=== Material ===
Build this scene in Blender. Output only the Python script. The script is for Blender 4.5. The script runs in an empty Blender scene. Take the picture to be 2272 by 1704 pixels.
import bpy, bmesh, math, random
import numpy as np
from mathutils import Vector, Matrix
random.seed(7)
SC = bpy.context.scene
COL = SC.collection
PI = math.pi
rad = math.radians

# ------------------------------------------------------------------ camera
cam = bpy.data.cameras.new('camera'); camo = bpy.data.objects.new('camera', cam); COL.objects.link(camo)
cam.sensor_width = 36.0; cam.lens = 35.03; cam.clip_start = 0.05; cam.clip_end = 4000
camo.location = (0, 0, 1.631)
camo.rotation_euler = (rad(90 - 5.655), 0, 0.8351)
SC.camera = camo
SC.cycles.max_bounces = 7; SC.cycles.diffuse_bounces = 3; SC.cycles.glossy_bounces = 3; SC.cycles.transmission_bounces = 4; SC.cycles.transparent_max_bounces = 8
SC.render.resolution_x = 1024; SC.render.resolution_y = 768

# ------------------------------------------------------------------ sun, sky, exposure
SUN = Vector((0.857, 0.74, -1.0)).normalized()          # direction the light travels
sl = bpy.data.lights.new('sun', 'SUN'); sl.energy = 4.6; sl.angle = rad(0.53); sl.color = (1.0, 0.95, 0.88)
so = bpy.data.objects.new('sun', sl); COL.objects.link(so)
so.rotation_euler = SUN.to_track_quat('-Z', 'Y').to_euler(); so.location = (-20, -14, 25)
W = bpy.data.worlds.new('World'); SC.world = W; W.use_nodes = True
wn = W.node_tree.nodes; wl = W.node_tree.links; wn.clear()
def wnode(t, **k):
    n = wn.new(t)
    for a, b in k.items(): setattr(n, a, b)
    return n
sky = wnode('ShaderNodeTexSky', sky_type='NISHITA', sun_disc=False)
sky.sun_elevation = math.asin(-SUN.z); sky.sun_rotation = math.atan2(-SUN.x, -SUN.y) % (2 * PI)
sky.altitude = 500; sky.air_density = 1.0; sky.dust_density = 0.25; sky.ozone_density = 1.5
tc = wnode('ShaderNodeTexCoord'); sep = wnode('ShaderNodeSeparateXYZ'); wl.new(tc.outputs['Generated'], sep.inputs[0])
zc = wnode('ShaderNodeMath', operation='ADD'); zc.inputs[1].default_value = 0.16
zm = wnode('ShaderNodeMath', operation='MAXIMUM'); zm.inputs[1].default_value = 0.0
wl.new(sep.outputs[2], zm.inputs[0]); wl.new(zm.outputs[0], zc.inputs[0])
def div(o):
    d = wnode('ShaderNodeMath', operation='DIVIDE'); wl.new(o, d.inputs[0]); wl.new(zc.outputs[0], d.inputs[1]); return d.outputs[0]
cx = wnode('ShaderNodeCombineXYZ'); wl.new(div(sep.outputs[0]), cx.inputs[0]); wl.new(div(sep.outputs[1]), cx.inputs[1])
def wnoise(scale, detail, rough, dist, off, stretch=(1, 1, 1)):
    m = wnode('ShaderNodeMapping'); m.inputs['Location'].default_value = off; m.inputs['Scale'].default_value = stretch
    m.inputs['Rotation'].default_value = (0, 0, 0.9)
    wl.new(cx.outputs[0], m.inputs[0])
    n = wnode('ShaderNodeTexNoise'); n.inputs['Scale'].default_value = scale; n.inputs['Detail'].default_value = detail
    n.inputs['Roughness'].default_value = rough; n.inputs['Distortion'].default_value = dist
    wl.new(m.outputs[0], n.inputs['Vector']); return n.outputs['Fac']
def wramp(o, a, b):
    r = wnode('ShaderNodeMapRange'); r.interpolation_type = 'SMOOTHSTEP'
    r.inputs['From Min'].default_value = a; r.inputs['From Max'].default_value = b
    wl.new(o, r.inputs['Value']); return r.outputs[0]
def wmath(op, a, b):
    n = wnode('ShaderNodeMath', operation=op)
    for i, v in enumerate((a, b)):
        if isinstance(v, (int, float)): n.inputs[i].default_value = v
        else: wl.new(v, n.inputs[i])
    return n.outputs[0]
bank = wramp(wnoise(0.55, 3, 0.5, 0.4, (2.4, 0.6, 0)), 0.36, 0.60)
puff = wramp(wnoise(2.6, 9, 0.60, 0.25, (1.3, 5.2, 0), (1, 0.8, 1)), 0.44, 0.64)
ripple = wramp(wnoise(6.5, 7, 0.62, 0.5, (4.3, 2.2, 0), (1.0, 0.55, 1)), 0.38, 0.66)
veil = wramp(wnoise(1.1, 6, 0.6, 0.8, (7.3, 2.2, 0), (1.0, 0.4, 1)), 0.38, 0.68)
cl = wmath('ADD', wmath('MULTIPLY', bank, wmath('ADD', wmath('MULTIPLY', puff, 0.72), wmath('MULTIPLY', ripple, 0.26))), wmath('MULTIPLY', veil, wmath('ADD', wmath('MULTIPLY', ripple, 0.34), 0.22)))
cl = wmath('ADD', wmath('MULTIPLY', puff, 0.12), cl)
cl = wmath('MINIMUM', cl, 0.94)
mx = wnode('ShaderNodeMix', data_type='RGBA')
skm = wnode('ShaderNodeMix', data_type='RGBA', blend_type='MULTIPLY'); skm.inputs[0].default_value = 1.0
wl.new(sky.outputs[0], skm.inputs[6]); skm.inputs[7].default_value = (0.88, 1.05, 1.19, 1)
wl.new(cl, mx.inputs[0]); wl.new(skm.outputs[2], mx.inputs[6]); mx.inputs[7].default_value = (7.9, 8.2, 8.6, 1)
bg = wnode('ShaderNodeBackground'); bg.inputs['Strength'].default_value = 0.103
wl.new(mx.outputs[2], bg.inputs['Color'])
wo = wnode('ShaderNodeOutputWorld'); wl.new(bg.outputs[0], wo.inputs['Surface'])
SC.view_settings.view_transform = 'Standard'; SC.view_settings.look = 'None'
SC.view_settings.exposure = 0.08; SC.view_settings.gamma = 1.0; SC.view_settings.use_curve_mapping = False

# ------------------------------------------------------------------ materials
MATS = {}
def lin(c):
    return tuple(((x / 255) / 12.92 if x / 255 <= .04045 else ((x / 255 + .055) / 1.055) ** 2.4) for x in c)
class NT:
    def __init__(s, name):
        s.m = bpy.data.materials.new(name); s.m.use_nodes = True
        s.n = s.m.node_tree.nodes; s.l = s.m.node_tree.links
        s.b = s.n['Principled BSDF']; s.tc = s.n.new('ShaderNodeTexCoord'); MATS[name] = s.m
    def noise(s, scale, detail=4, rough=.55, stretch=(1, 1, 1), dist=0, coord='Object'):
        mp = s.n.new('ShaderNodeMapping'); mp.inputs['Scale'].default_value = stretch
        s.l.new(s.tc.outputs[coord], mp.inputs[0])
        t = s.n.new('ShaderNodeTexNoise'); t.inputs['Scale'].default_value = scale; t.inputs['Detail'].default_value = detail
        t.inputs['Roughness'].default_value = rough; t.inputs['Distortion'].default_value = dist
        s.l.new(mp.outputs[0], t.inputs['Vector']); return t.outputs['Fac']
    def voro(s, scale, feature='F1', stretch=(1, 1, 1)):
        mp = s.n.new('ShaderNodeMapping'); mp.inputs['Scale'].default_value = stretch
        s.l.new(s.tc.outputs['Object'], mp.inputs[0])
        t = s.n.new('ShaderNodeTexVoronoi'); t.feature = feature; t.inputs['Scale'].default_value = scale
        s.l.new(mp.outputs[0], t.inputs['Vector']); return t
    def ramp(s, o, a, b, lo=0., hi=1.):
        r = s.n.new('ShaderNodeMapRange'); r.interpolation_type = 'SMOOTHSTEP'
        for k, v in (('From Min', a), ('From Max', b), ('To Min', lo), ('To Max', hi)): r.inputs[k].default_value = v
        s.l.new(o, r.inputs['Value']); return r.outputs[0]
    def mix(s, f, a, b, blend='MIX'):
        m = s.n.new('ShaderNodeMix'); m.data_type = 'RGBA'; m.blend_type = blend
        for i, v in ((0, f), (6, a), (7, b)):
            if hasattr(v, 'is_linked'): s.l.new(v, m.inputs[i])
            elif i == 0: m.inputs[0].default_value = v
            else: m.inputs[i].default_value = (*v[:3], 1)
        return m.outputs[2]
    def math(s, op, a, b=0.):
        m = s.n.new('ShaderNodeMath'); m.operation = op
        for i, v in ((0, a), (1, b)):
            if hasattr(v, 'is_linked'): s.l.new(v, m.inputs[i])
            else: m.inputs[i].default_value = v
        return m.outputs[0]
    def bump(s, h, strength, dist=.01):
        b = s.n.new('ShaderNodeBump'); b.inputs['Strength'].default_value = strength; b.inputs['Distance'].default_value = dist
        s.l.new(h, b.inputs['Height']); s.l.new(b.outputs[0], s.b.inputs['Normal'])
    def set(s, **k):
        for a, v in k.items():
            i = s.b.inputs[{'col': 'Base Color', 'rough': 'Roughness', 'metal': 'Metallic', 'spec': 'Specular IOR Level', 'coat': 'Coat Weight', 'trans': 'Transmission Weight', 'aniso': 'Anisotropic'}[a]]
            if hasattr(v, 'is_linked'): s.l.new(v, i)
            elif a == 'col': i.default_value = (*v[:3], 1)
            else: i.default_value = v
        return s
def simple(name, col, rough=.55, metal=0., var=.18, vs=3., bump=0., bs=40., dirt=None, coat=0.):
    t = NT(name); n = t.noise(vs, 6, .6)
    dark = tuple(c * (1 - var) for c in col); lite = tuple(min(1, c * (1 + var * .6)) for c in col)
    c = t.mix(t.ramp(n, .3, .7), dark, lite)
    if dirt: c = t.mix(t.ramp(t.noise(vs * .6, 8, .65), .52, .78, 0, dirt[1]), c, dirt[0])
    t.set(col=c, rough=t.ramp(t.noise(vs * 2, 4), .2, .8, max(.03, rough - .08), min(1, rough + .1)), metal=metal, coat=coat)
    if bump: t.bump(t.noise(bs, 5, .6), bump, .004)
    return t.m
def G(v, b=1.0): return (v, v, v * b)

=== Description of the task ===
Give back exactly the material above from its opening line to the line bearing "SC.render.resolution_x = 1024;".

=== Task result ===
Build this scene in Blender. Output only the Python script. The script is for Blender 4.5. The script runs in an empty Blender scene. Take the picture to be 2272 by 1704 pixels.
import bpy, bmesh, math, random
import numpy as np
from mathutils import Vector, Matrix
random.seed(7)
SC = bpy.context.scene
COL = SC.collection
PI = math.pi
rad = math.radians

# ------------------------------------------------------------------ camera
cam = bpy.data.cameras.new('camera'); camo = bpy.data.objects.new('camera', cam); COL.objects.link(camo)
cam.sensor_width = 36.0; cam.lens = 35.03; cam.clip_start = 0.05; cam.clip_end = 4000
camo.location = (0, 0, 1.631)
camo.rotation_euler = (rad(90 - 5.655), 0, 0.8351)
SC.camera = camo
SC.cycles.max_bounces = 7; SC.cycles.diffuse_bounces = 3; SC.cycles.glossy_bounces = 3; SC.cycles.transmission_bounces = 4; SC.cycles.transparent_max_bounces = 8
SC.render.resolution_x = 1024; SC.render.resolution_y = 768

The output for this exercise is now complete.